The record crowd – over 6,000 higher then the previous best – justified the Football Association’s decision to bring the final to Wembley in what is the competition’s 45th season and whose venues for the final have in the past included Bedford, Dunstable and Waterlooville.

Next year’s final will also be staged at the national stadium, the FA have confirmed, and the Notts County manager, Rick Passmoor, said: “We’ll aim to be back. We’ve got to learn from this experience, taste the disappointment. We started well today, but we couldn’t make our possession count and the difference was their front three.

“But 18 months down the line [from the club’s formation] this has been a great occasion for everyone at the club and we’ll hopefully be back here in the future to bring the club some silverware.”

Passmoor’s side started promisingly enough, having most of the early possession, but Chelsea always looked more dangerous when breaking forward.

The Blues wide players Gemma Davison and Eniola Aluko both made threatening runs to the byline, but their deliveries into the penalty area were poor.

Aluko almost opened the scoring on the half-hour, however, the striker racing on to Davison’s through-ball and drifting past the goalkeeper Carly Telford before sending her shot into the side netting from a tight angle.

Five minutes later Aluko forced Telford into the first save of the match, the keeper punching clear the forward’s 15-yard shot, then within seconds Davison shot wide from the simplest of ‑chances from Aluko’s low cross.

The Lady Magpies defence was now being ripped apart by Player of the match Aluko and the opening goal, scored from just a couple of yards by Ji [left], almost inevitably followed a weaving run by Aluko.

County failed to produce a shot at goal until the Canadian midfielder Desiree Scott, a loser with the Canucks against England in last month’s World Cup quarter-final in Vancouver and one of 10 starters yesterday - seven of them English – who figured at the finals, had a 20-yard effort deflected wide in the 61st minute.

But from the resulting corner, floated in by the left-back Alex Greenwood, midfielder Leanne Crichton’s header had to be cleared off the line by Davison.
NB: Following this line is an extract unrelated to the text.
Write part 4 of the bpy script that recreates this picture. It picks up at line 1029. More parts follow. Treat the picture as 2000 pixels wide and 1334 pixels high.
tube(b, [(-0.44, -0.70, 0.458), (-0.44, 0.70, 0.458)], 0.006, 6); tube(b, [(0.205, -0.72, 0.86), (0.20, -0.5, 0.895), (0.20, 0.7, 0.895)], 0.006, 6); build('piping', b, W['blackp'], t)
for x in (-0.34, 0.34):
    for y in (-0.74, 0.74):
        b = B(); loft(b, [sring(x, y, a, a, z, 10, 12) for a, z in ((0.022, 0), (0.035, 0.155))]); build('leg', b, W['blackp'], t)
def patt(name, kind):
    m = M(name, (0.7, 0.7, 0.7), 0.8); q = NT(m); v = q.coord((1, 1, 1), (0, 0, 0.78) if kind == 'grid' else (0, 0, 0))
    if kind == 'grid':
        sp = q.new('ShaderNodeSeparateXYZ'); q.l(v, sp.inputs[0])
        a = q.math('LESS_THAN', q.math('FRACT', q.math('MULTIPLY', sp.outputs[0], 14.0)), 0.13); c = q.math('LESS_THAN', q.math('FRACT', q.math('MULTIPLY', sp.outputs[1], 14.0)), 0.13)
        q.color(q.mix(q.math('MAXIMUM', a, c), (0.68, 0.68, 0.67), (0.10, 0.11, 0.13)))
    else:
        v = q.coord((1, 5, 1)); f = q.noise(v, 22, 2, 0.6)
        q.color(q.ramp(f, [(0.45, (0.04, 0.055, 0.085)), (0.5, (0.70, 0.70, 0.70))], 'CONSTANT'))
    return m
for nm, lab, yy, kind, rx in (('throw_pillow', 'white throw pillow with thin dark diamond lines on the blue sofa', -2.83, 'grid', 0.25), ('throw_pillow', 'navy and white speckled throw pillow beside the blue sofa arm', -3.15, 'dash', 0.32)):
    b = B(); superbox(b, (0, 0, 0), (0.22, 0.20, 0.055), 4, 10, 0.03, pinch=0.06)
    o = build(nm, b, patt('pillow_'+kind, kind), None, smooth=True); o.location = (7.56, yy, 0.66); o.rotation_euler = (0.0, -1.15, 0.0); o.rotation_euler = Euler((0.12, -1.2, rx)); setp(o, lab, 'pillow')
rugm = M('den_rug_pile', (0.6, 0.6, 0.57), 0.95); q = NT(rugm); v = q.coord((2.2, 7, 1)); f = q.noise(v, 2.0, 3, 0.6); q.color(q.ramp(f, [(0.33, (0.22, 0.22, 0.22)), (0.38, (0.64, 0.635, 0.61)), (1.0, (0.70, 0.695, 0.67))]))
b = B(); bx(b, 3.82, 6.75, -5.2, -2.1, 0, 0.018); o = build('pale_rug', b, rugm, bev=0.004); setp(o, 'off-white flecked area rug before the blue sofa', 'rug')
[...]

As Chelsea quickly regained the initiative, Aluko drove in a 20-yard shot that the diving Telford pushed wide and then the central defender Gilly Flaherty scooped a six-yard shot over the bar from another opening created by Aluko.

In the closing stages both Aluko and Ji were substituted as Hayes settled for a 1-0 scoreline that Notts rarely looked like altering.

Chelsea: (4-3-3) Lindahl; Blundell, Fahey, Flaherty, Rafferty; Chapman, Spence, Bright; Davison, Ji (Coombs, 90), Aluko (Borges, 81).

Notts County: (4-3-3) Telford; Walton, Bassett, Turner, Greenwood; Scott, Buet (Whelan, 76), Crichton (O’Sullivan, 83); Clarke, Williams (Susi, 56), White.